To be sure, both sides have significant leverage, and I certainly don't want to see all of the Bush tax rates expire, so I am not categorically ruling out a deal with President Obama. But if we're going to give him some of what he wants, we have to get something very significant in return—unlike the last time Speaker Boehner negotiated with Democrats on the debt ceiling.
Remember the big issue at stake here: what is the cause of our fiscal problems? Is it not enough taxes, or too much spending? If we're going to give Obama even an inch on the premise that taxes are too low—then we'd better get a very big admission that spending is too high, and a really serious measure to reduce it. Crucially, since entitlements are the real drivers of out-of-control government spending, we would need the president to accept significant and wide-ranging entitlement reform, from reducing cost-of-living adjustments, to raising the eligibility age, to means-testing that would limit benefits only to the truly poor and stop giving handouts to the prosperous middle class.
This would have the virtue of actually doing something about the nation's long-term fiscal problems, and it would establish the premise that spending is the problem.
So what is holding back the Republican leadership? They seem to be paralyzed by the fear that they will be blamed if we go over the fiscal cliff or if we run up against the debt ceiling. Or rather, it is the fear that they will be vilified in the press. But Republicans are always vilified in the press. If we're going to let that hold us back, we will be stuck in the eternal political purgatory of "me too." Which, come to think of it, is the whole purpose for vilifying us in the press.
It is important to remember the paradox of congressional approval ratings. If you ask the average voter what they think about the job Congress is doing, you will usually get a very low approval rating. Currently, it's somewhere around 18%. Yet somehow most of the rascals still manage to get re-elected. How is that possible? The answer is that most of us disapprove of Congress in general but like our own representative in particular. And that was definitely true this year. Voters may rate Congress as a whole pretty lowly—but they expressed overwhelming approval at the polls for the Republican majority in the House.

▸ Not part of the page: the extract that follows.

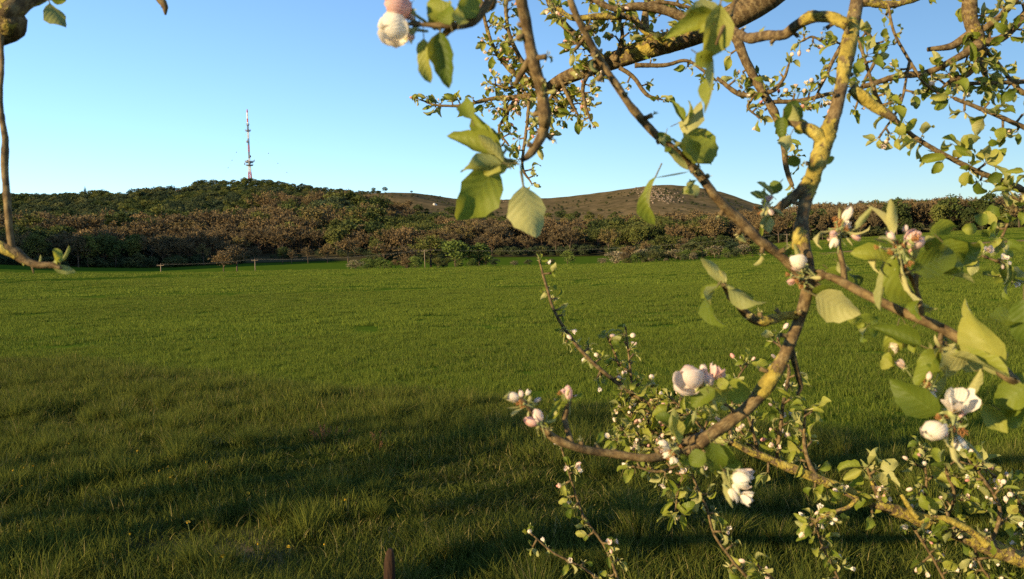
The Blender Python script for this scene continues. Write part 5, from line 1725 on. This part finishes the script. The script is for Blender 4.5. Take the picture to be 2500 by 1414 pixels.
# side-left twig
leaf(1752, 700, 1668, 798, 44, .8, 120, 3); leaf(1760, 700, 1700, 710, 28, .8, 40, 1); leaf(1768, 692, 1708, 622, 26, .8, 175, 0); leaf(1772, 690, 1756, 655, 14, .8, 170, 0)
leaf(1778, 705, 1864, 768, 42, .8, 150, 1); leaf(1785, 705, 1845, 735, 24, .81, 20, 0); leaf(1772, 695, 1800, 712, 12, .8, 170, 3)
# right-hand branch
leaf(2228, 660, 2355, 612, 74, .74, 15, 0); leaf(2183, 622, 2178, 768, 62, .75, 40, 1); leaf(2180, 625, 2135, 760, 30, .76, 150, 4); leaf(2255, 588, 2415, 640, 84, .77, 30, 0)
leaf(2270, 560, 2350, 570, 60, .78, 20, 5); leaf(2300, 590, 2370, 650, 60, .76, -20, 0); leaf(1992, 722, 2092, 775, 76, .83, 160, 0); leaf(1985, 705, 2040, 730, 50, .84, 30, 0)
leaf(2452, 890, 2312, 748, 86, .74, -25, 1); leaf(2490, 780, 2400, 792, 56, .75, 30, 2); leaf(2500, 730, 2496, 850, 66, .74, 15, 0); leaf(2375, 862, 2272, 895, 56, .75, 165, 0)
leaf(2292, 1012, 2172, 938, 72, .73, -15, 0); leaf(2530, 930, 2432, 985, 84, .74, 10, 0); leaf(2480, 960, 2420, 1040, 70, .75, 25, 5); leaf(2345, 975, 2400, 905, 40, .75, 150, 4)
leaf(2400, 985, 2460, 1050, 50, .75, 10, 2); leaf(2440, 1000, 2510, 1040, 60, .75, 10, 0); leaf(2400, 900, 2470, 880, 40, .75, 150, 1); leaf(2330, 880, 2300, 920, 44, .76, 150, 0)
leaf(2190, 800, 2165, 880, 46, .78, 15, 1); leaf(2210, 790, 2240, 860, 44, .78, 20, 2); leaf(2230, 800, 2190, 850, 36, .78, 160, 0); leaf(2180, 870, 2150, 900, 30, .78, 10, 0)
leaf(2170, 860, 2160, 915, 32, .78, 30, 1); leaf(2260, 870, 2290, 830, 26, .77, 150, 3); leaf(2330, 950, 2290, 990, 26, .76, 10, 1); leaf(2420, 850, 2440, 920, 40, .76, 150, 4)
leaf(2070, 760, 2095, 800, 30, 1.0, 30, 1); leaf(2100, 770, 2150, 790, 28, 1.0, 20, 0); leaf(2115, 800, 2080, 845, 20, 1.0, 150, 3); leaf(2110, 790, 2085, 800, 16, 1.0, 0, 3); leaf(2125, 800, 2150, 835, 18, 1.0, 30, 3)
leaf(2020, 655, 2060, 690, 44, .84, 20, 0); leaf(2045, 640, 2075, 670, 30, .83, 150, 1); leaf(2085, 700, 2110, 655, 30, .84, 40, 3); leaf(2240, 740, 2285, 765, 20, .77, 150, 1); leaf(2270, 765, 2260, 735, 12, .77, 170, 3)
hero(2325, 1010, 2350, 960, 88, .72, 'half', 'white', .70); hero(2300, 1048, 2245, 1058, 64, .72, 'balloon', 'white', .71); hero(2330, 1050, 2302, 1038, 32, .72, 'faded', d2=.70); hero(2345, 1045, 2362, 1075, 40, .72, 'faded', d2=.70)
hero(2335, 1060, 2345, 1110, 44, .73, 'half', 'white'); hero(2270, 940, 2238, 930, 34, .75, 'faded', d2=.73); hero(2275, 950, 2270, 975, 40, .75, 'half', 'white'); hero(2210, 900, 2190, 880, 30, .78, 'half', 'blush')
hero(2205, 830, 2178, 800, 34, .78, 'balloon', 'white'); hero(2195, 840, 2180, 850, 26, .78, 'half', 'white')
# upper cluster of faded blossom
hero(2215, 600, 2268, 545, 46, .75, 'balloon', 'pink'); hero(2225, 590, 2255, 560, 40, .745, 'faded', d2=.73); hero(2190, 610, 2175, 555, 34, .75, 'faded'); hero(2200, 615, 2205, 575, 36, .75, 'faded'); hero(2185, 622, 2155, 605, 30, .76, 'faded')
leaf(2180, 575, 2174, 482, 24, .75, 180, 0); leaf(2190, 600, 2160, 560, 14, .75, 170, 3); leaf(2200, 605, 2240, 600, 20, .75, 160, 3); leaf(2210, 612, 2185, 590, 16, .75, 175, 1)
hero(2046, 560, 2052, 490, 40, .82, 'faded', d2=.80); hero(2046, 575, 2040, 545, 34, .81, 'faded'); hero(2050, 580, 2030, 560, 28, .81, 'half', 'blush'); hero(2060, 540, 2092, 478, 36, .83, 'balloon', 'white', .82); hero(2060, 560, 2085, 520, 26, .82, 'half', 'white')
leaf(2085, 560, 2130, 505, 16, .82, 175, 0); leaf(2030, 590, 2000, 555, 18, .83, 170, 3); leaf(2030, 600, 2005, 580, 14, .83, 170, 3)
# big round leaves on the distant right-hand twig
for a in ((2385, 445, 2392, 482, 44), (2365, 420, 2340, 448, 30), (2370, 425, 2362, 452, 26), (2430, 405, 2425, 360, 38), (2310, 385, 2245, 383, 24), (2300, 395, 2275, 425, 24), (2340, 368, 2330, 385, 26),
          (2330, 355, 2375, 380, 20), (2420, 340, 2430, 362, 34), (2215, 300, 2235, 312, 36), (2205, 300, 2190, 330, 28), (2230, 345, 2200, 350, 24), (2440, 445, 2450, 470, 36), (2410, 440, 2445, 425, 30), (2455, 330, 2430, 320, 30)):
    leaf(*a, 1.68, float(rng.uniform(-30, 60)))
for a in ((2395, 552, 2400, 512, 34), (2385, 560, 2350, 555, 30), (2400, 560, 2420, 575, 26), (2430, 540, 2415, 570, 14), (2400, 570, 2440, 575, 22), (2330, 675, 2350, 640, 30), (2345, 660, 2340, 680, 26)):
    leaf(*a, 1.2, float(rng.uniform(-30, 60)))
# pink pair above the main bend
hero(1705, 935, 1662, 920, 74, .83, 'balloon', 'blush', .815); hero(1722, 950, 1718, 905, 46, .83, 'balloon', 'blush'); hero(1735, 930, 1755, 898, 50, .83, 'half', 'pink'); hero(1722, 920, 1712, 888, 30, .84, 'balloon', 'blush')
leaf(1740, 945, 1800, 1002, 40, .82, 30, 3); leaf(1745, 950, 1682, 988, 44, .82, 20, 0); leaf(1720, 960, 1685, 955, 32, .83, 0, 1); leaf(1770, 930, 1830, 985, 64, .84, 20, 0); leaf(1750, 940, 1780, 935, 34, .82, -20, 2)
leaf(1730, 960, 1750, 1005, 16, .82, 170, 0); leaf(1780, 1000, 1755, 990, 14, .84, 160, 0); leaf(1700, 1000, 1690, 1040, 10, .84, 170, 0)
branch('pink_stem', [(1800, 1010, 12, .85), (1770, 985, 11, .84), (1735, 960, 10, .83), (1720, 945, 8, .83)], .05, name='twig')
# end of the main branch
leaf(1735, 1080, 1762, 1170, 50, .82, -10, 0); leaf(1720, 1105, 1682, 1135, 44, .82, 15, 0); leaf(1750, 1085, 1790, 1145, 50, .83, 25, 0); leaf(1775, 1125, 1815, 1150, 34, .84, 20, 0); leaf(1715, 1140, 1722, 1180, 14, .83, 150, 3)
leaf(1660, 1085, 1625, 1010, 40, .84, 30, 2); leaf(1640, 1060, 1650, 990, 22, .84, 170, 0); leaf(1665, 1060, 1690, 1010, 30, .85, 20, 4); leaf(1640, 1040, 1610, 1000, 36, .85, 40, 1); leaf(1665, 1110, 1690, 1140, 30, .85, 10, 0)
hero(1790, 1165, 1835, 1178, 48, .82, 'balloon', 'white', .81); hero(1800, 1150, 1842, 1158, 46, .83, 'half', 'blush'); hero(1790, 1180, 1806, 1206, 28, .82, 'balloon', 'white'); hero(1785, 1190, 1800, 1236, 36, .82, 'balloon', 'white'); hero(1800, 1205, 1835, 1222, 44, .82, 'half', 'white')
leaf(1770, 1165, 1785, 1240, 18, .82, 170, 0); leaf(1765, 1150, 1790, 1200, 22, .82, 175, 4)
branch('white_stem', [(1735, 1085, 10, .84), (1755, 1130, 9, .83), (1775, 1160, 8, .83)], .05, name='twig')
hero(1645, 1100, 1625, 1125, 30, .84, 'faded', d2=.82); hero(1640, 1100, 1615, 1085, 30, .84, 'half', 'white'); hero(1640, 1110, 1650, 1140, 26, .84, 'half', 'white'); hero(1638, 1105, 1605, 1125, 22, .84, 'balloon', 'white')
# ragged faded clusters
for bx, by, n, sp, d in ((2195, 605, 9, 48, .75), (2048, 560, 7, 34, .82), (2325, 1045, 7, 42, .73), (1640, 1105, 5, 30, .84), (1962, 680, 6, 30, .84), (1872, 505, 4, 24, .88), (1290, 990, 4, 24, .83), (1380, 975, 3, 20, .84), (2260, 945, 4, 30, .76)):
    for _i in range(n):
        ax, ay = rng.normal(0, sp), rng.normal(-sp * .35, sp * .8)
        hero(bx + ax * .4, by + ay * .4, bx + ax * 1.25, by + ay * 1.25 + 1, float(rng.uniform(16, 28)), d * float(rng.uniform(.97, 1.02)), str(rng.choice(['faded', 'faded', 'half', 'balloon'])), str(rng.choice(['white', 'blush', 'pink'])))
        ax, ay = rng.normal(0, sp), rng.normal(0, sp)
        leaf(bx + ax * .3, by + ay * .3, bx + ax * 1.2, by + ay * 1.2 + 2, float(rng.uniform(8, 18)), d * float(rng.uniform(.97, 1.02)), float(rng.uniform(120, 200)), N_GREEN + int(rng.integers(0, 3)))
# buds on the low twig
hero(1268, 972, 1238, 964, 34, .82, 'balloon', 'white'); hero(1272, 970, 1272, 950, 18, .82, 'balloon', 'blush'); hero(1285, 965, 1292, 952, 16, .82, 'balloon', 'white'); hero(1390, 975, 1386, 944, 32, .84, 'balloon', 'pink')
hero(1320, 1030, 1304, 988, 34, .82, 'balloon', 'blush'); hero(1312, 1035, 1280, 1024, 34, .82, 'balloon', 'pink'); hero(1400, 970, 1418, 965, 14, .85, 'balloon', 'blush')
leaf(1335, 1025, 1375, 975, 26, .83, 20, 4); leaf(1330, 1030, 1365, 1005, 22, .83, 160, 0); leaf(1318, 1040, 1302, 1070, 14, .83, 150, 3); leaf(1385, 985, 1355, 965, 26, .84, 30, 1); leaf(1380, 990, 1345, 985, 22, .84, 40, 0); leaf(1262, 975, 1220, 962, 26, .82, 160, 1)
leaf(1395, 980, 1425, 960, 14, .84, 30, 0); leaf(1328, 1045, 1345, 1075, 12, .83, 150, 1)


for _k, _n in (('main', 16), ('diag', 14), ('hang', 9), ('low', 8), ('right', 12), ('side_left', 4), ('blossom_arm', 4), ('upper_left_arm', 6)):
    decorate(_k, _n, .012, (0, 1), (0, 0), stub=.007)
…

President Obama no doubt feels emboldened right now because he just won an election. House Republicans need to remember that they just won an election, too. So while Obama thinks he has a mandate to do—well, to do whatever he likes, apparently—House Republicans can reasonably conclude that their constituents like what they've been doing and want them to keep on doing it. They can conclude that they, too, have a mandate: to obstruct Obama's march toward ever-bigger government and national bankrutcy.
Yes, Republicans have been a little raw and demoralized from a stinging loss in the presidential race. But it is time to recover, run our Gadsden flags back up the pole, and regain what Jefferson called "the spirit of resistance." In blocking Boehner's Plan B surrender, House Republicans have just shown us the way.